Key Takeaways
- Coinbase’s Faryar Shirzad called the Clarity Act “a dramatic advance in consumer protection.”
- The Senate targets floor action the week of July 20, with the Aug. 7 recess leaving a narrow window.
- Coinbase plans tokenized equities and an “everything exchange” if the bill clears its 60-vote hurdle.
More Support Pours In
Shirzad made the case for the Digital Asset Market Clarity Act in a Fox Business interview on Wednesday, describing the legislation as “a dramatic advance in consumer protection and market integrity.” The appearance that comes as the bill nears its decisive stretch is part of an intensifying industry push ahead of an expected Senate floor vote.

The Coinbase executive called the bill a means of unlocking the exchange’s next act, adding:
CLARITY is the piece of legislation that gives us the regulatory certainty to offer those products to our customers. There’s an enormous move comprehensively across the financial system to move financial assets onchain.

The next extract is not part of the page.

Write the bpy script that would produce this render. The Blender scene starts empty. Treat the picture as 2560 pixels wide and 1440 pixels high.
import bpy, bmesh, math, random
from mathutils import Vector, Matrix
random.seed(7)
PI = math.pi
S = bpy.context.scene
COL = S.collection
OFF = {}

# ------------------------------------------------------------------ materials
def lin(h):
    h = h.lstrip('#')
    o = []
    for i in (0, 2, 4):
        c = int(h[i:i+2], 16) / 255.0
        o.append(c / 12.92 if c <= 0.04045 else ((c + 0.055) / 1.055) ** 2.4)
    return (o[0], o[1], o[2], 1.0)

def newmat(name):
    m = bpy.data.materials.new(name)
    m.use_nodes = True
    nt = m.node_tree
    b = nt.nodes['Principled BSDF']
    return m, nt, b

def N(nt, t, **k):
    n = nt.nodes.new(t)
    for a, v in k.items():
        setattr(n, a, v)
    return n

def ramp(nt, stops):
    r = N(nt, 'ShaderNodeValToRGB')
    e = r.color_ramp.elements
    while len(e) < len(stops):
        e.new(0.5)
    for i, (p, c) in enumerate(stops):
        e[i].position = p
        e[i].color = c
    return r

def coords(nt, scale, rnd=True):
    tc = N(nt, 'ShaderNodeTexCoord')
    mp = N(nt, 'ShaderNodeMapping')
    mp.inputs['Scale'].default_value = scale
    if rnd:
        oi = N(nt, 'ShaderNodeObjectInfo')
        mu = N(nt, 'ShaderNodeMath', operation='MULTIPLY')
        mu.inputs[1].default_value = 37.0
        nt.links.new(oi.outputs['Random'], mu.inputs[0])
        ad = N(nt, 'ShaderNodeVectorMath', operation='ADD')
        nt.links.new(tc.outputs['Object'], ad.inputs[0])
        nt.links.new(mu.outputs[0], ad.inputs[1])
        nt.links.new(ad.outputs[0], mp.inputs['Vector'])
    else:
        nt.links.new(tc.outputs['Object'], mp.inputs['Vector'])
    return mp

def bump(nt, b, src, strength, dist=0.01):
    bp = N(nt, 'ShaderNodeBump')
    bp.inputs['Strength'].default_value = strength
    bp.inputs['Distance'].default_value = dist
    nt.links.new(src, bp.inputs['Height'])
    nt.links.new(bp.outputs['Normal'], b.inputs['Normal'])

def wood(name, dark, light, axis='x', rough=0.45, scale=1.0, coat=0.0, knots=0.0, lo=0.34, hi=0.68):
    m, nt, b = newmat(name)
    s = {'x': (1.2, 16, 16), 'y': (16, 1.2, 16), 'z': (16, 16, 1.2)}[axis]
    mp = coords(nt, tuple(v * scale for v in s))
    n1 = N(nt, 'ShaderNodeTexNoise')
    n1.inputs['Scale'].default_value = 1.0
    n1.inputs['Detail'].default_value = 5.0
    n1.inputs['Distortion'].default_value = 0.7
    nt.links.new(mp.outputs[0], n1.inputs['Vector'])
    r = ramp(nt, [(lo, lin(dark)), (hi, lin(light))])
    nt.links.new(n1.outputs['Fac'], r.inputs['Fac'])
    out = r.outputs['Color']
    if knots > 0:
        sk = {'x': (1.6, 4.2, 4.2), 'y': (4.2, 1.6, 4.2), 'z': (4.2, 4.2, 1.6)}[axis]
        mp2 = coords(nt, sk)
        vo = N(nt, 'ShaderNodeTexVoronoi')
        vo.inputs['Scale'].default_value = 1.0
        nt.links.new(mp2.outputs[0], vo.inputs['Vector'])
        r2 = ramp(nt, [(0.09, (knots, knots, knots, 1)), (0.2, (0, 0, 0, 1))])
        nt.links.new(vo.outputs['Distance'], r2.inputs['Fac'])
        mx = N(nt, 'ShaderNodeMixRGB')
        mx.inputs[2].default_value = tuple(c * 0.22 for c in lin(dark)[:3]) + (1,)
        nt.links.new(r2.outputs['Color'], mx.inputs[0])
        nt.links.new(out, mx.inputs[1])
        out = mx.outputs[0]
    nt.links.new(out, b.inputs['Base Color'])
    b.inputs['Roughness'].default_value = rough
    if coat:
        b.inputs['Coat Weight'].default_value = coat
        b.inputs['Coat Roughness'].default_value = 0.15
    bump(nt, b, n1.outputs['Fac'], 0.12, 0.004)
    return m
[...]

The Clarity Act would create the first comprehensive federal framework for digital assets, dividing regulatory responsibilities between the Securities and Exchange Commission (SEC) and the Commodity Futures Trading Commission (CFTC). It addresses how assets are classified, what issuers must disclose, and how trading platforms register, questions that have been litigated piecemeal for a decade.
The measure has been grinding through Congress for nearly a year. The House approved its version in July 2025, and the Senate Banking Committee advanced its draft by a 15-9 vote in May 2026. Negotiators released a merged text this week after roughly 10 months of talks, and the measure has been added to the Senate calendar, with floor action targeted for the week of July 20.
Passage requires 60 votes, and the Senate’s Aug. 7 recess leaves a narrow window because the bill already missed the White House’s July 4 target for a signing.
The Push and the Pushback
Momentum has been building from unusual directions, with President Donald Trump recently urging the Senate on July 13 to pass the bill, warning that China could seize the lead in crypto innovation, and the Federal Law Enforcement Officers Association this week became the second law-enforcement endorsement of the measure.
Opposition remains concentrated among a group of Democrats led by Senator Elizabeth Warren, who has argued the bill is a ticket to sanctions evasion because of exemptions for certain non-custodial services. Shirzad has rejected that sort of posturing, arguing the bill would place crypto platforms under Bank Secrecy Act duties, including anti-money laundering programs and customer verification. “This isn’t a free pass for crypto,” he said earlier this month, calling the measure “a strict security mandate.”
Ethics rules, stablecoin rewards and developer protections were the last disputes still open as staff finalized the merged draft, according to reports last week. The next step is the floor vote itself, where the bill’s bipartisan committee support faces its broader test. Shirzad has predicted the votes are there, pointing to the roughly 80 House Democrats who backed the earlier version. With three working weeks left before recess and midterm politics closing in behind it, the Clarity Act is finally down to the only count that matters, i.e. 60.